Disfrutamos de correr, correr y correr, hasta llegar a esa pelota difícil, agradecemos el sol todo el tiempo en la cara, y así como aprendimos a pegar de revés o a sacar, también nos enseñaron a consolar a la compañera que falló un tanto que nos hubiese hecho ganar un game. Podemos pasar horas hablando de raqueteros, raquetas, encordados, polleras, cuellitos, muñequeras y todos los rituales relacionados.
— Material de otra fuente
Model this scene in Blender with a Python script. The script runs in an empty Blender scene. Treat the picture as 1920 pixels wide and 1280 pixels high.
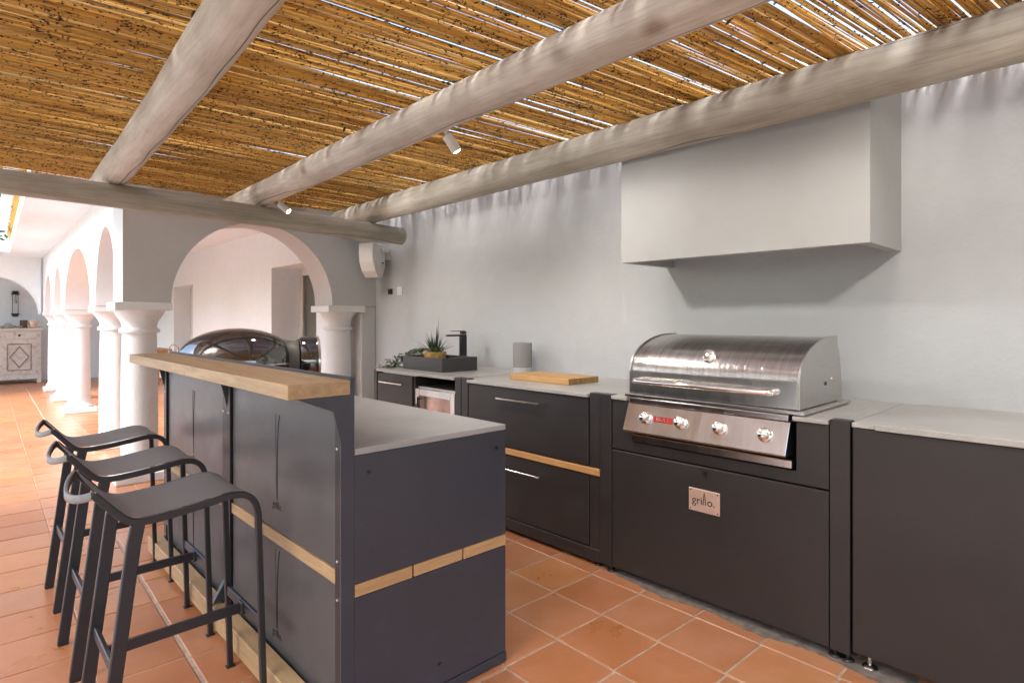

Un partido de tenis es esa oportunidad para limpiar la cabeza. Ese momento que sirve para concentrarse, durante más o menos 12 games en cómo pegarle a la pelota, en cómo estás ubicando tu cuerpo, cuántos pasos es necesario dar para llegar al lugar indicado dentro de la cancha. Para pensar si la cara de la raqueta está abierta, caída, o en la posición ideal. Es ese espacio que nos permite meditar sobre otras cosas diferentes a los problemas laborales, la comida de la familia, o en que olvidamos llamar al veterinario para pedir un turno.

Los partidos que me interesan son los que me obligan a franquear mis límites físicos. Esos que me exigen correr un poco más de lo que pienso que puedo, los que cuando terminan -no importa si gané o perdí- me dejan la sensación de que jugué bien. Esos que al día siguiente seguirán en mi memoria porque uno o varios músculos y tendones me recordarán que ayer jugué.